En az bunlar kadar önemlisi, Ankara Üniversitesi’nde; ağırlıklı olarak Hukuk Fakültesi olmak üzere, Siyasal Bilgiler Fakültesi, DTC Fakültesi, Tıp Fakültesi, Veteriner Fakültesi, Ziraat Fakültesi İktisadi Ticari İlimler Akademisi ve Teknik Öğretmen Okulu’nda öğrenim yapan seçkin bir Darendeli gençliğin yetişiyor olmasıydı. Bunların arkasından ise onların yerlerini almak üzere Lisede, Sağlık Meslek Lisesi’nde, Devlet Konservatuvarı ve Ticaret Lisesi’nde öğrenim yapan yeni bir kuşağın gelmesiydi.
Bu arada, sanat çevresinden Darendeli bazı sanatçılarda vardı Ankara’da. Şair Ali Gürbüz, Ses Sanatçısı Şekerci Hasan Hüseyin, Fotoğraf Sanatçıları Türkyılmaz ve Mehmet Sürenkök ile Ankara sosyetesinin bir numaralı terzisi Nail Gürsoy unutulmayan simalardı. İleri yıllarda, bunlar arasından çok ünlü ses ve tiyatrocu sanatçıları çıktı aralarından.
Öte yandan ticari alanda Ankara’nın isim yapmış en itibarlı esnafları arasında Balabanlı hemşerilerimiz hatırı sayılır bir konumdaydı. Dönemin Cumhurbaşkanı İsmet İnönü ve eşi gözlüklerini Murtaza Günay’da yaptırır, saat ve kuyum ihtiyaçlarını ise Ahmet Gündoğdu hemşerimizden karşılarlardı. Dişçi Ahmet Ertem Ankaralılar’ın güvenini kazanmış değerli bir büyüğümüzdü. İşadamı Osman Aşlamacı, Ahmet, Turan ve Kadir Sürenkökler ticaretle iştigal eden Darendeliler’di.
Ankara’nın büyük esnafları Mustafa Kösebalaban, Mehmet Atalay, İzzet, Hamdi, Ahmet, Hüseyin ve Hamdi Tontular, Hüseyin ve Tahsin Gürsoylar, Aydoğanlar, dayım Mehmet Korkut ve arkadaşları, Mehmet Pelit, Gazeteci Ebubekir Kayakökü, Kuyumcu Duran, Kuyumcu Hamit Özpolat ve daha birçok kişi Ankara’da yerleşmiş seçkin Darendeliler’di.
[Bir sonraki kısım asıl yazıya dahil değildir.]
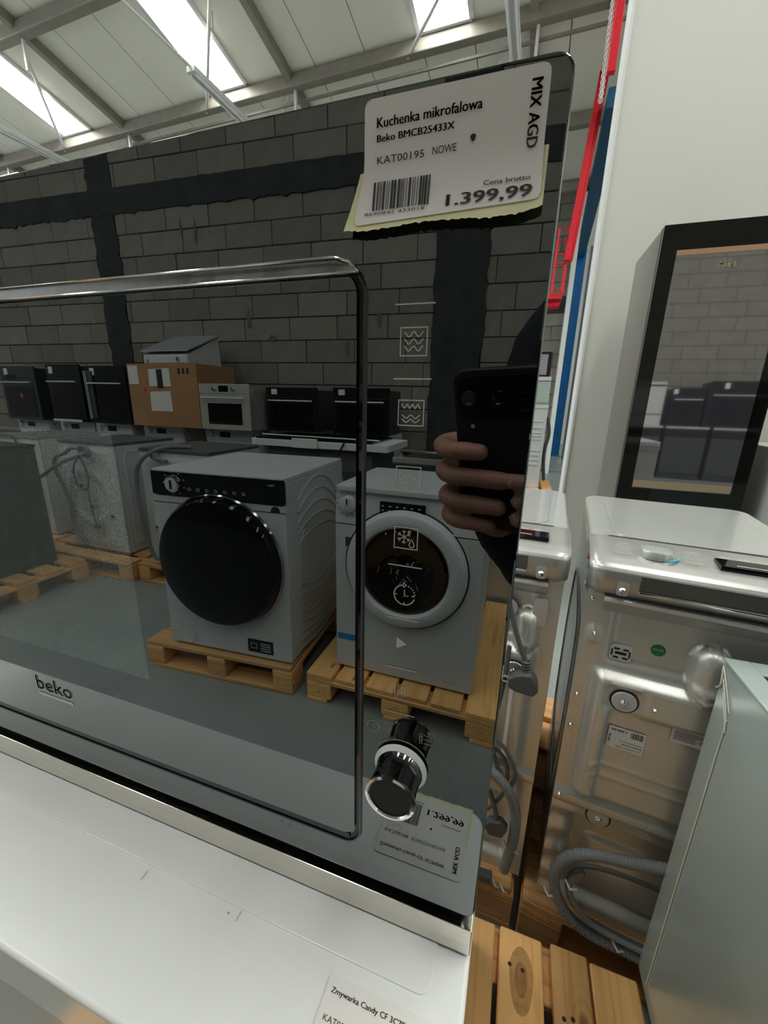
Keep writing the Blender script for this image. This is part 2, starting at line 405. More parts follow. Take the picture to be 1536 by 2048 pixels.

Darende ve Balaban arasında fark göemediğim için tümünü Darendeli olarak yazıyorum.
Darende’nin tanınmış ailelerinden Ocakcıoğulları, Kıhtıroğulları, İbiklioğlu Musa Çavuş ve ailesi, Kitapçı Al i Efendi, Kitapçı Hamdi, Polis Ata Bey, çoğunluğu Hisar ve çevresi olmak üzere Ankara’da ikamet etmekteydiler. Tabii bu arada isimlerini anımsama zorluğu çektiğim ve buraya alamadığım pek çok Darendeli-Balabanlı hemşerimiz de vardır. Onların ailelerinden özür diliyorum.
1940’lı yıllarda Ankara’nın nüfusu 180 000 dolayındaydı. Ankara’daki Darendeli nüfusun en az 5-6 000 arasında olduğu o dönemde; yurdun başka yerlerinden gelip Ankara’ya yerleşenler arasında oldukça büyük bir oranda olduğu görülecektir. Bunun yanında o yıllar Ankara’sının ticari yaşamına şöyle bir göz atıldığında çok ilginç bir durumla karşılaşılır. O zamanlar Ankara’nın ticaret merkezi; Samanpazarı, Koyunpazarı, Atpazarı, Çıkrıkçılar Yokuşu, Kavaflar Çarşısı ve Karaoğlan Çarşısı (Anafartalar Caddesi)’ ndan ibaretti. Buralardaki esnafların çoğunluğunu Balaban, Setrek ve çevresinden gelenler teşkil etmekteydi. Karaoğlan Çarşısında yer alan büyük esnaflar arasında Darendeliler’in yine önemli bir yeri vardı. Ankaralılar nezdinde hepsi de halkın ve diğer esnafların güvenini kazanmışlardı. Ankara’nın merkezi yanında Kırıkkale, Keskim ve Polatlı İlçelerinde de hatırı sayılır bir Darendeli nüfusu yerleşmişti. Bu sayılanlar, bugünkü Ankara’nın belki onda birini bulmazdı. Yani bundan 75-80 yıl önceleri Ankara’da son derecede etkinliği olan bir Darendeli potansiyeli vardı.
Bunları ayrıntılı olarak yazmamın nedeni, o yıllarda Darende’nin tarihindeki kültürel varlığının seçkin bir örneğinin Ankara’da bulunuyor olmasıydı. İşin en güzel yanı ise üst tabakadaki bürokrattan en alt kademedeki memura, en zenginden en fakire kadar birlik, beraberlik, dayanışma gibi yakın münasebetler içinde olunmasıydı. Darendeliler’in özünde var olan alçakgönüllülük, içtenlik ve sıcaklık tıpkı Darende’de olduğu gibi burada da yaşatılmaktaydı.
İşte içinde bulunulan bu potansiyel Ankara’da Darendeliler’in bir Kültür Derneği kurma ihtiyacını doğurmuştur. Sosyal Medya’da yaptığım araştırmalarda Türkiye’de ilk Kültür ve Dayanışma Derneği’ nin 1950 yılında Bayburtlular tarafından kurulduğu bilgisine rastladım. Oysa Darende Kültür Derneği 07 Mayıs 1949 tarihinde kurulmuş bulunuyor. Yani; “DARENDE KÜLTÜR DERNEĞİ” Türkiye’de kurulmuş ilk kültür derneğidir. Bu ise Darendeliler için büyük bir övünç kaynağıdır. Derneğimizin ilk Başkanı Remzi Gürsoy olmuştur. Bir dahaki yazımda kuruluş gününü ayrıntılı olarak yazacağım.
Derneğimizin başarılı çalışmalarının devamı dileğiyle en derin saygılarımı sunuyorum.